- [TASK REQUIREMENTS]:
Under this task are some entries; return every one of them exactly.
---- DATA SUPPLIED
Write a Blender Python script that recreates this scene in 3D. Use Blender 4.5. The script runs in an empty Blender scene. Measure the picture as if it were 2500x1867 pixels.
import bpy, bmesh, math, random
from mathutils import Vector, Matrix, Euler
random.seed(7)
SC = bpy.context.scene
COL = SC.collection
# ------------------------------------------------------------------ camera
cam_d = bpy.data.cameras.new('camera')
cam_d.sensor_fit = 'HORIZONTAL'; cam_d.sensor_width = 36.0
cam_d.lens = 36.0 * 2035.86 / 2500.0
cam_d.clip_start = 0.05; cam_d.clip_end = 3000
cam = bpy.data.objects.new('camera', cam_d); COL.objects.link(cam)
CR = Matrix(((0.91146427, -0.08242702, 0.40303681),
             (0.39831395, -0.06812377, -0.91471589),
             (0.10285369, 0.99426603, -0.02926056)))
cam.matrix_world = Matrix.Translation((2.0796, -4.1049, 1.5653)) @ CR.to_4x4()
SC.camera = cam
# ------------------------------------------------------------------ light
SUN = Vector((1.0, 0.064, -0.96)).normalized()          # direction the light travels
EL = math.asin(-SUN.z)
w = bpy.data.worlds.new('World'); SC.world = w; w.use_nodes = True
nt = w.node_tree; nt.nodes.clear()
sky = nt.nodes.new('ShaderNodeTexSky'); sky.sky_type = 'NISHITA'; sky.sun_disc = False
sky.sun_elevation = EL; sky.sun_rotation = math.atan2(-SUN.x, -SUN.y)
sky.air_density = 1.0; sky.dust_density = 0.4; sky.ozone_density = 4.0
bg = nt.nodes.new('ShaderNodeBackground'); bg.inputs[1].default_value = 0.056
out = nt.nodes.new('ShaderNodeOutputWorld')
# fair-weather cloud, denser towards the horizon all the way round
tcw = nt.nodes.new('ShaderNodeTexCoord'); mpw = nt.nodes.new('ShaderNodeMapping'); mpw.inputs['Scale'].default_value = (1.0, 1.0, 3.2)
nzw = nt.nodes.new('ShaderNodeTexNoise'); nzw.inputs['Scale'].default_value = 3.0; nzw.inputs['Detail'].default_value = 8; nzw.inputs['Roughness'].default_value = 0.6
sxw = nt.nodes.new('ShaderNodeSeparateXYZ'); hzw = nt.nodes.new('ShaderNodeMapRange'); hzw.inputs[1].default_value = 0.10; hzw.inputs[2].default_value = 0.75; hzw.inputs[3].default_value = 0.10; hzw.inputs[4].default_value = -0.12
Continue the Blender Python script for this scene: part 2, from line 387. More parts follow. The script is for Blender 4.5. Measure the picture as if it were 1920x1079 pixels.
--------
- [CORRECT OUTPUT]:
Write a Blender Python script that recreates this scene in 3D. Use Blender 4.5. The script runs in an empty Blender scene. Measure the picture as if it were 2500x1867 pixels.
import bpy, bmesh, math, random
from mathutils import Vector, Matrix, Euler
random.seed(7)
SC = bpy.context.scene
COL = SC.collection
# ------------------------------------------------------------------ camera
cam_d = bpy.data.cameras.new('camera')
cam_d.sensor_fit = 'HORIZONTAL'; cam_d.sensor_width = 36.0
cam_d.lens = 36.0 * 2035.86 / 2500.0
cam_d.clip_start = 0.05; cam_d.clip_end = 3000
cam = bpy.data.objects.new('camera', cam_d); COL.objects.link(cam)
CR = Matrix(((0.91146427, -0.08242702, 0.40303681),
             (0.39831395, -0.06812377, -0.91471589),
             (0.10285369, 0.99426603, -0.02926056)))
cam.matrix_world = Matrix.Translation((2.0796, -4.1049, 1.5653)) @ CR.to_4x4()
SC.camera = cam
# ------------------------------------------------------------------ light
SUN = Vector((1.0, 0.064, -0.96)).normalized()          # direction the light travels
EL = math.asin(-SUN.z)
w = bpy.data.worlds.new('World'); SC.world = w; w.use_nodes = True
nt = w.node_tree; nt.nodes.clear()
sky = nt.nodes.new('ShaderNodeTexSky'); sky.sky_type = 'NISHITA'; sky.sun_disc = False
sky.sun_elevation = EL; sky.sun_rotation = math.atan2(-SUN.x, -SUN.y)
sky.air_density = 1.0; sky.dust_density = 0.4; sky.ozone_density = 4.0
bg = nt.nodes.new('ShaderNodeBackground'); bg.inputs[1].default_value = 0.056
out = nt.nodes.new('ShaderNodeOutputWorld')
# fair-weather cloud, denser towards the horizon all the way round
tcw = nt.nodes.new('ShaderNodeTexCoord'); mpw = nt.nodes.new('ShaderNodeMapping'); mpw.inputs['Scale'].default_value = (1.0, 1.0, 3.2)
nzw = nt.nodes.new('ShaderNodeTexNoise'); nzw.inputs['Scale'].default_value = 3.0; nzw.inputs['Detail'].default_value = 8; nzw.inputs['Roughness'].default_value = 0.6
sxw = nt.nodes.new('ShaderNodeSeparateXYZ'); hzw = nt.nodes.new('ShaderNodeMapRange'); hzw.inputs[1].default_value = 0.10; hzw.inputs[2].default_value = 0.75; hzw.inputs[3].default_value = 0.10; hzw.inputs[4].default_value = -0.12
Continue the Blender Python script for this scene: part 2, from line 387. More parts follow. The script is for Blender 4.5. Measure the picture as if it were 1920x1079 pixels.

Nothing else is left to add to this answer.